Preconditioning for incompressible flows with free-surfaces and two-fluid interfaces

Abstract

We investigate preconditioners for solving steady or implicit-unsteady arbitrary-Lagrangian–Eulerian moving-mesh formulations of incompressible free-surface and interfacial flow problems. The solution for the flow is obtained using the artificial compressibility method combined with a multigrid cycle. To find the surface positions in a free-surface problem, we use an iteration that is quasi-physical with the position of the free-surface driven by the kinematic condition.

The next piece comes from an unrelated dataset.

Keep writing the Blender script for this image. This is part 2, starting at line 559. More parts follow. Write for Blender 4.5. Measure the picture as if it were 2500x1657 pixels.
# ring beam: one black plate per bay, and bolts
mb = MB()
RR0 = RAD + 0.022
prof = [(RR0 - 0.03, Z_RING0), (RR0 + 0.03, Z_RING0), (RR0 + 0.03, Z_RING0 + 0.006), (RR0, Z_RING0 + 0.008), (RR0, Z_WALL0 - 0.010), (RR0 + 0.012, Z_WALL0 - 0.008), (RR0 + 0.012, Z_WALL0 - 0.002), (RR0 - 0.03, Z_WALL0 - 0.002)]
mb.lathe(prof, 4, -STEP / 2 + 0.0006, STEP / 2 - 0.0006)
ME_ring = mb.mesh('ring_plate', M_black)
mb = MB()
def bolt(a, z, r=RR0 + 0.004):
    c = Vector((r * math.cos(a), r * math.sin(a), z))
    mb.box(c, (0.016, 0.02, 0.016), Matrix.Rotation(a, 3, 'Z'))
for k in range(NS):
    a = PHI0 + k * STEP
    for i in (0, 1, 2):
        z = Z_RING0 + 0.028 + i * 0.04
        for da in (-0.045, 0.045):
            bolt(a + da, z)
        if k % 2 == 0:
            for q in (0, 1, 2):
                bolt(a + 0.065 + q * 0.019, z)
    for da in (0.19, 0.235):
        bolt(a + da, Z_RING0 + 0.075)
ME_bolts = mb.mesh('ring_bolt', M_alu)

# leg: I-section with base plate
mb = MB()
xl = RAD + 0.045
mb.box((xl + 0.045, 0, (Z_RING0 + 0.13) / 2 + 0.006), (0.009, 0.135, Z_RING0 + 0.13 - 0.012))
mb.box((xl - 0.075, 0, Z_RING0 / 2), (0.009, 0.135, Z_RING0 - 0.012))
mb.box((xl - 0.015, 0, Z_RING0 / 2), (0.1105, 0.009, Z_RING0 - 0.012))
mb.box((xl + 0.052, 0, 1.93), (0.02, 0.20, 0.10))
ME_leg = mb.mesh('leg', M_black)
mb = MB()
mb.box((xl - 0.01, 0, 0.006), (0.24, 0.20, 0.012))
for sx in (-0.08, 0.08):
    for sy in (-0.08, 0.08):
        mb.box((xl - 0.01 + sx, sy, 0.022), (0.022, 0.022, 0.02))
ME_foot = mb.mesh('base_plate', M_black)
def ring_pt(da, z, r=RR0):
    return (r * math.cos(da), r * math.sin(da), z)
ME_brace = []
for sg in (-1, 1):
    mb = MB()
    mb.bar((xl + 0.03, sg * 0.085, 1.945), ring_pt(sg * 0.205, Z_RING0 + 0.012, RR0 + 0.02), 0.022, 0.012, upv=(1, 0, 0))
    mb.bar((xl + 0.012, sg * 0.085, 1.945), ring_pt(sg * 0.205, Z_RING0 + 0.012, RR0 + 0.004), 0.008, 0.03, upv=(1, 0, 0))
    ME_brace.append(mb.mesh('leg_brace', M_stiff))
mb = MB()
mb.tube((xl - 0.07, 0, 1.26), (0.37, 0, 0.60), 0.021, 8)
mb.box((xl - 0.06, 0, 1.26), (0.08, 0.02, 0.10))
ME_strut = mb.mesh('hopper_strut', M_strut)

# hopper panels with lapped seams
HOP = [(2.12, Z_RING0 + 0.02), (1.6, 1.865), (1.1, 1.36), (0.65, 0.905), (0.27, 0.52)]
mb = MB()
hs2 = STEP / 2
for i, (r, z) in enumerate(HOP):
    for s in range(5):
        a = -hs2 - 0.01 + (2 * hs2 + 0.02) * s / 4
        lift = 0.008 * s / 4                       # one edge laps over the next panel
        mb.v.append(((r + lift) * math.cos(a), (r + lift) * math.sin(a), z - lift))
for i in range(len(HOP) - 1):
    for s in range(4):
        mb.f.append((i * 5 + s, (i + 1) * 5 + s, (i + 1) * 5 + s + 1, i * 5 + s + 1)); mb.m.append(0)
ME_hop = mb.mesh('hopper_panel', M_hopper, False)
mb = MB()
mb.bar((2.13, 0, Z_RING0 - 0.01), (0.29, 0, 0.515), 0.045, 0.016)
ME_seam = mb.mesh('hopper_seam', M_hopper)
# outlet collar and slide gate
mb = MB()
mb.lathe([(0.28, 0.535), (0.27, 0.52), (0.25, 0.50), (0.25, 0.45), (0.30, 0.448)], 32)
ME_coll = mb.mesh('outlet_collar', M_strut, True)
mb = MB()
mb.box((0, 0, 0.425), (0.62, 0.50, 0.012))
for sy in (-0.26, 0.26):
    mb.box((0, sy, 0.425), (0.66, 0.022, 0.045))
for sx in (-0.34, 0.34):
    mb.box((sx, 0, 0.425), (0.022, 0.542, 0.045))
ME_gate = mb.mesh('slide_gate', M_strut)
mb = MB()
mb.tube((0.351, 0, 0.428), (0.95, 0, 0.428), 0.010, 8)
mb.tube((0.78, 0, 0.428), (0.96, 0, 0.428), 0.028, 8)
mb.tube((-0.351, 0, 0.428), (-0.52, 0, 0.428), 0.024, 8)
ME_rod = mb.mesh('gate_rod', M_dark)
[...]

By modifying the fluxes through the free-surface and also using an iterative free-surface time step that is different from the flow time-step, we are able to obtain convergence rates that are almost indistinguishable from those of a flow without a free-surface. This is true in the limits of both large and small surface stresses such as gravity or surface tension and also for all flow conditions (high or low Reynolds number or small implicit Courant–Friedrichs–Lewy number). For interfacial flows, the free-surface preconditioner is extended by using a mass averaging technique. The iterative flow time-step at the interface is a mass average of the time step for the flow conditions on either side of the interface and the iterative time step for the kinematic condition is also based on mass-average quantities. We verify that this technique produces the correct results in the limits of identical fluids or a free-surface flow. We also verify that it produces well-conditioned results when the characteristic time scales of the two fluids are very different.